Nora Bowier: human rights defender from Liberia

Nora Bowier champions community rights in Liberia's extractive sector, facing challenges from corporate influence to inadequate human rights oversight, advocating for lasting change beyond 2016's focus on women's rights.

Ms Nora Bowier is the programme coordinator at Sustainable Development Institute based in Duarzon, Liberia.

Nora oversees the implementation of three programmes namely; community land protection, community rights and corporate governance as well as forest governance.

‘I am motivated to do human rights work in Liberia because the country has tremendous potential to grow and develop.’

Nora strongly believes that Liberian communities have the right to benefit from the country’s natural resource wealth. She sees this happening through community participation in decision-making processes.

‘I am seeking to promote social and economic justice to contribute towards the realisation of human rights in my country.’

In 2013 and 2014 Nora organised and oversaw nine civil society consultations with rural communities on the draft Land Rights Act. She worked closely with land activists and human rights defenders, educating over 580 participants about the policy itself and gathered community views and counter recommendations to protect the pro community provisions in the Act.

A challenge that we face in the extractive sector is that key stakeholders are co-opted by multi-national cooperations.’

Nora explained that she has realised that in most cases community leaders, chiefs and the media have been ‘brainwashed’ to see human rights defenders as agents working against development and backed by foreign donors that do not necessarily promote national interests. As a result, NGOs in the sector have been harassed, receive death threats and often have no access to information, which would be required to enhance their work.

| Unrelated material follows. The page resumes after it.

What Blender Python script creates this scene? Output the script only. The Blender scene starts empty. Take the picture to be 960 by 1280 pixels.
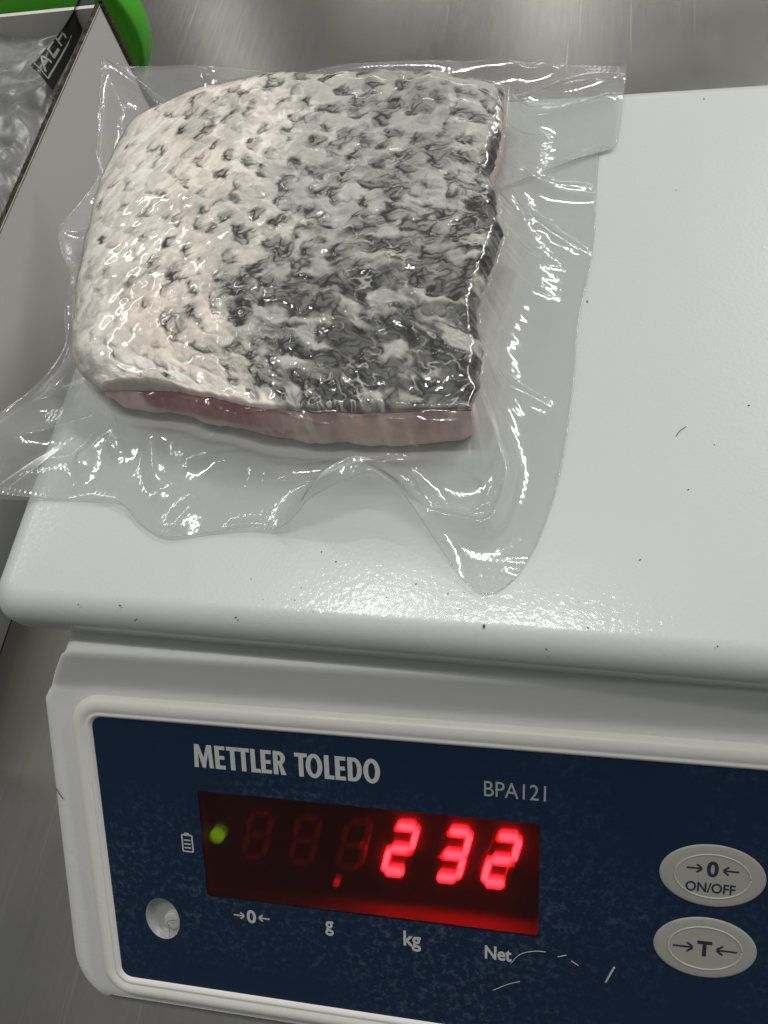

‘Liberia has a functioning Independent National Commission on Human Rights, however it needs to be more vigilant and proactive when addressing violations in the extractive sector.’

Describing incidents when the National Commission failed to take leadership, Nora stressed that the African Commission’s Working Group on Extractive Industries, Environment and Human Rights Violations and the African Commission in general need to give expertise, support and share best practices with the National Commission to ensure that it will be able to realise the vision of the African Charter.

 ‘This is my second time engaging with the African human rights system.’

Nora described her second visit to Banjul as eye-opening and educational. She was happy to engage and meet other human rights defenders. She benefitted from learning more about the African Commission Working Groups, the Special Rapporteurs and their mandates and the guidelines for submitting communications to the African Commission.  She added that an African Commission visit to Liberia would be powerful and would elevate the situation of human rights defenders in the country.

‘It is my hope that 2016 will not be a once off celebration and acknowledgement of women human rights.’

The African Union will launch the 2016 theme, ‘African Year of Human Rights with Special Focus on the Rights of Women,’ at the African Union Summit in Addis Ababa, Ethiopia. Nora said it was fantastic that human rights were being given well-deserved attention and that women were being put at the center. She is motivated to engage Liberia’s Ministry of Lands, Mines and Energy and call for them to mainstream gender into their policies and to ensure broader stakeholder engagement at the community level. However, she cautioned that the year must be used to put in place systems and processes that contribute to maintaining momentum towards enhancing the protection of human rights and those who defend them, and not be a once-off box ticking exercise.